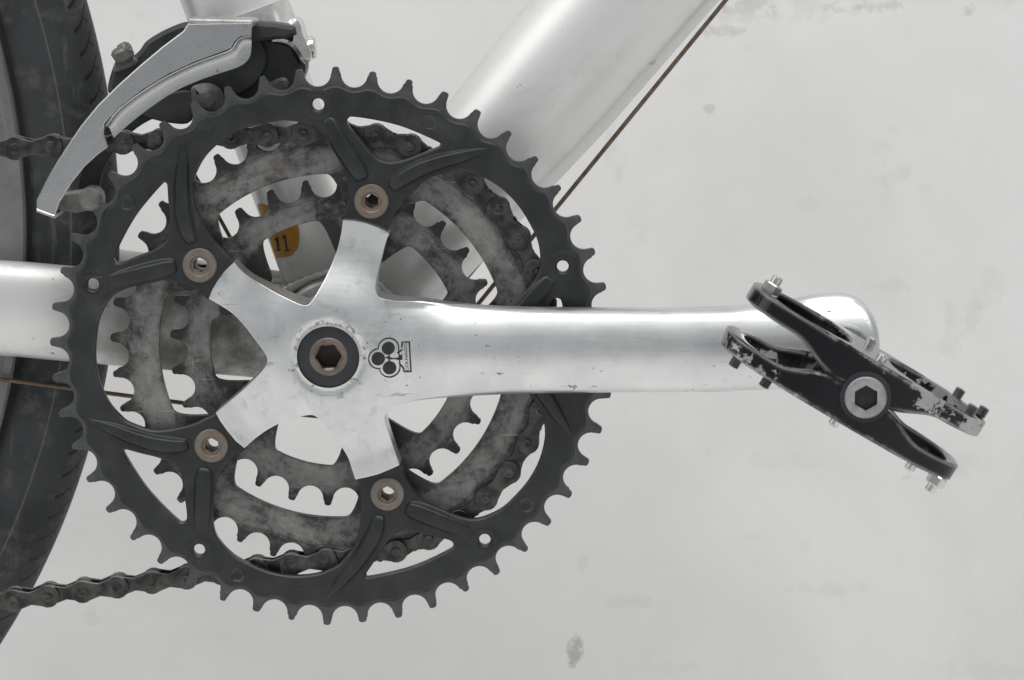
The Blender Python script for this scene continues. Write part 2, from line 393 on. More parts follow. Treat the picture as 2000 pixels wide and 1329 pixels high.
class MB:
    def __init__(s): s.V, s.F, s.M = [], [], []
    def add(s, V, Fc, m=0):
        b = len(s.V); s.V += [tuple(v) for v in V]
        s.F += [[b+i for i in f] for f in Fc]; s.M += [m]*len(Fc)
    def plate(s, outer, holes, y0, y1, bev=0.3, bevb=None, m=0, mw=None, fmap=None):
        """area (x, z) with holes, from front y0 to back y1, edges bevelled"""
        bevb = bev if bevb is None else bevb
        loops = [ccw(outer)]+[ccw(h, False) for h in holes]
        mw = m if mw is None else mw
        lv = []
        ins = [offset(l, bev) for l in loops] if bev else loops
        insb = [offset(l, bevb) for l in loops] if bevb else loops
        rings = []
        if bev: rings.append((ins, y0))
        rings.append((loops, y0+bev)); rings.append((loops, y1-bevb))
        if bevb: rings.append((insb, y1))
        V = []; n = sum(len(l) for l in loops)
        for L, y in rings:
            for l in L: V += [(p[0], y, p[1]) for p in l]
        if fmap: V = [fmap(*v) for v in V]
        tf = fill(rings[0][0]); tb = fill(rings[-1][0]) if bevb != bev else tf
        s.add(V, [], 0); b = len(s.V)-len(V)
        s.F += [[b+i for i in t] for t in tf]; s.M += [m]*len(tf)
        o = b+n*(len(rings)-1)
        s.F += [[o+i for i in reversed(t)] for t in tb]; s.M += [m]*len(tb)
        for k in range(len(rings)-1):
            st = 0
            for l in loops:
                L = len(l)
                for i in range(L):
                    j = (i+1) % L; A = b+k*n+st; B = A+n
                    s.F.append([A+i, B+i, B+j, A+j]); s.M.append(mw)
                st += L
    def lathe(s, prof, c, seg=48, m=0, a0=0, closed=False):
        """(r, y) profile turned round the Y axis through c = (x, z)"""
        n = len(prof); V = []
        for k in range(seg):
            a = a0+2*math.pi*k/seg
            V += [(c[0]+r*math.cos(a), y, c[1]+r*math.sin(a)) for r, y in prof]
        Fc = []
        for k in range(seg):
            A, B = k*n, ((k+1) % seg)*n
            for i in range(n if closed else n-1):
                j = (i+1) % n
                Fc.append([A+i, B+i, B+j, A+j])
        s.add(V, Fc, m)
    def cyl(s, p0, p1, r0, r1=None, seg=16, m=0, bev=0.0):
        r1 = r0 if r1 is None else float(r1); r0 = float(r0)
        p0, p1 = Vector(p0), Vector(p1); r1 = r0 if r1 is None else r1
        d = (p1-p0).normalized(); a = d.orthogonal().normalized(); b = d.cross(a)
        st = [(p0, r0-bev), (p0+d*bev, r0), (p1-d*bev, r1), (p1, r1-bev)] if bev else [(p0, r0), (p1, r1)]
        V = []
        for p, r in st:
            for k in range(seg):
                t = 2*math.pi*k/seg; V.append(p+a*(r*math.cos(t))+b*(r*math.sin(t)))
        Fc = [[k*seg+i, k*seg+(i+1) % seg, (k+1)*seg+(i+1) % seg, (k+1)*seg+i] for k in range(len(st)-1) for i in range(seg)]
        Fc.append(list(reversed(range(seg)))); Fc.append([(len(st)-1)*seg+i for i in range(seg)])
        s.add(V, Fc, m)
    def sweep(s, path, ra, rb, side, seg=32, m=0, cap=True):
        """oval tube along a path; ra across 'side', rb along it; radii numbers or lists"""
        path = [Vector(p) for p in path]; N = len(path); V = []
        side = Vector(side)
        for i, p in enumerate(path):
            d = (path[min(i+1, N-1)]-path[max(i-1, 0)]).normalized()
            b = (side-d*side.dot(d)).normalized(); a = d.cross(b)
            A = ra[i] if isinstance(ra, (list, tuple)) else ra; B = rb[i] if isinstance(rb, (list, tuple)) else rb
            for k in range(seg):
                t = 2*math.pi*k/seg; V.append(p+a*(A*math.cos(t))+b*(B*math.sin(t)))
        Fc = [[k*seg+i, k*seg+(i+1) % seg, (k+1)*seg+(i+1) % seg, (k+1)*seg+i] for k in range(N-1) for i in range(seg)]
        if cap: Fc.append(list(reversed(range(seg)))); Fc.append([(N-1)*seg+i for i in range(seg)])
        s.add(V, Fc, m)
    def obj(s, name, mats, parent=None, origin=(0, 0, 0), sharp=32):
        return mk(name, s.V, s.F, mats, parent, origin, s.M, sharp)
def circle(c, r, n=24, a0=0.0):
    return [(c[0]+r*math.cos(a0+2*math.pi*k/n), c[1]+r*math.sin(a0+2*math.pi*k/n)) for k in range(n)]
def pol(r, deg): return (r*math.cos(math.radians(deg)), r*math.sin(math.radians(deg)))
def sstep(a, b, x):
    t = np.clip((x-a)/(b-a), 0, 1); return t*t*(3-2*t)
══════
• [STATED PROBLEM]: Every line of the material is to be quoted exactly, with no pictures carried over.

• [RESPONSE TO THIS TASK]:
The Blender Python script for this scene continues. Write part 2, from line 393 on. More parts follow. Treat the picture as 2000 pixels wide and 1329 pixels high.
class MB:
    def __init__(s): s.V, s.F, s.M = [], [], []
    def add(s, V, Fc, m=0):
        b = len(s.V); s.V += [tuple(v) for v in V]
        s.F += [[b+i for i in f] for f in Fc]; s.M += [m]*len(Fc)
    def plate(s, outer, holes, y0, y1, bev=0.3, bevb=None, m=0, mw=None, fmap=None):
        """area (x, z) with holes, from front y0 to back y1, edges bevelled"""
        bevb = bev if bevb is None else bevb
        loops = [ccw(outer)]+[ccw(h, False) for h in holes]
        mw = m if mw is None else mw
        lv = []
        ins = [offset(l, bev) for l in loops] if bev else loops
        insb = [offset(l, bevb) for l in loops] if bevb else loops
        rings = []
        if bev: rings.append((ins, y0))
        rings.append((loops, y0+bev)); rings.append((loops, y1-bevb))
        if bevb: rings.append((insb, y1))
        V = []; n = sum(len(l) for l in loops)
        for L, y in rings:
            for l in L: V += [(p[0], y, p[1]) for p in l]
        if fmap: V = [fmap(*v) for v in V]
        tf = fill(rings[0][0]); tb = fill(rings[-1][0]) if bevb != bev else tf
        s.add(V, [], 0); b = len(s.V)-len(V)
        s.F += [[b+i for i in t] for t in tf]; s.M += [m]*len(tf)
        o = b+n*(len(rings)-1)
        s.F += [[o+i for i in reversed(t)] for t in tb]; s.M += [m]*len(tb)
        for k in range(len(rings)-1):
            st = 0
            for l in loops:
                L = len(l)
                for i in range(L):
                    j = (i+1) % L; A = b+k*n+st; B = A+n
                    s.F.append([A+i, B+i, B+j, A+j]); s.M.append(mw)
                st += L
    def lathe(s, prof, c, seg=48, m=0, a0=0, closed=False):
        """(r, y) profile turned round the Y axis through c = (x, z)"""
        n = len(prof); V = []
        for k in range(seg):
            a = a0+2*math.pi*k/seg
            V += [(c[0]+r*math.cos(a), y, c[1]+r*math.sin(a)) for r, y in prof]
        Fc = []
        for k in range(seg):
            A, B = k*n, ((k+1) % seg)*n
            for i in range(n if closed else n-1):
                j = (i+1) % n
                Fc.append([A+i, B+i, B+j, A+j])
        s.add(V, Fc, m)
    def cyl(s, p0, p1, r0, r1=None, seg=16, m=0, bev=0.0):
        r1 = r0 if r1 is None else float(r1); r0 = float(r0)
        p0, p1 = Vector(p0), Vector(p1); r1 = r0 if r1 is None else r1
        d = (p1-p0).normalized(); a = d.orthogonal().normalized(); b = d.cross(a)
        st = [(p0, r0-bev), (p0+d*bev, r0), (p1-d*bev, r1), (p1, r1-bev)] if bev else [(p0, r0), (p1, r1)]
        V = []
        for p, r in st:
            for k in range(seg):
                t = 2*math.pi*k/seg; V.append(p+a*(r*math.cos(t))+b*(r*math.sin(t)))
        Fc = [[k*seg+i, k*seg+(i+1) % seg, (k+1)*seg+(i+1) % seg, (k+1)*seg+i] for k in range(len(st)-1) for i in range(seg)]
        Fc.append(list(reversed(range(seg)))); Fc.append([(len(st)-1)*seg+i for i in range(seg)])
        s.add(V, Fc, m)
    def sweep(s, path, ra, rb, side, seg=32, m=0, cap=True):
        """oval tube along a path; ra across 'side', rb along it; radii numbers or lists"""
        path = [Vector(p) for p in path]; N = len(path); V = []
        side = Vector(side)
        for i, p in enumerate(path):
            d = (path[min(i+1, N-1)]-path[max(i-1, 0)]).normalized()
            b = (side-d*side.dot(d)).normalized(); a = d.cross(b)
            A = ra[i] if isinstance(ra, (list, tuple)) else ra; B = rb[i] if isinstance(rb, (list, tuple)) else rb
            for k in range(seg):
                t = 2*math.pi*k/seg; V.append(p+a*(A*math.cos(t))+b*(B*math.sin(t)))
        Fc = [[k*seg+i, k*seg+(i+1) % seg, (k+1)*seg+(i+1) % seg, (k+1)*seg+i] for k in range(N-1) for i in range(seg)]
        if cap: Fc.append(list(reversed(range(seg)))); Fc.append([(N-1)*seg+i for i in range(seg)])
        s.add(V, Fc, m)
    def obj(s, name, mats, parent=None, origin=(0, 0, 0), sharp=32):
        return mk(name, s.V, s.F, mats, parent, origin, s.M, sharp)
def circle(c, r, n=24, a0=0.0):
    return [(c[0]+r*math.cos(a0+2*math.pi*k/n), c[1]+r*math.sin(a0+2*math.pi*k/n)) for k in range(n)]
def pol(r, deg): return (r*math.cos(math.radians(deg)), r*math.sin(math.radians(deg)))
def sstep(a, b, x):
    t = np.clip((x-a)/(b-a), 0, 1); return t*t*(3-2*t)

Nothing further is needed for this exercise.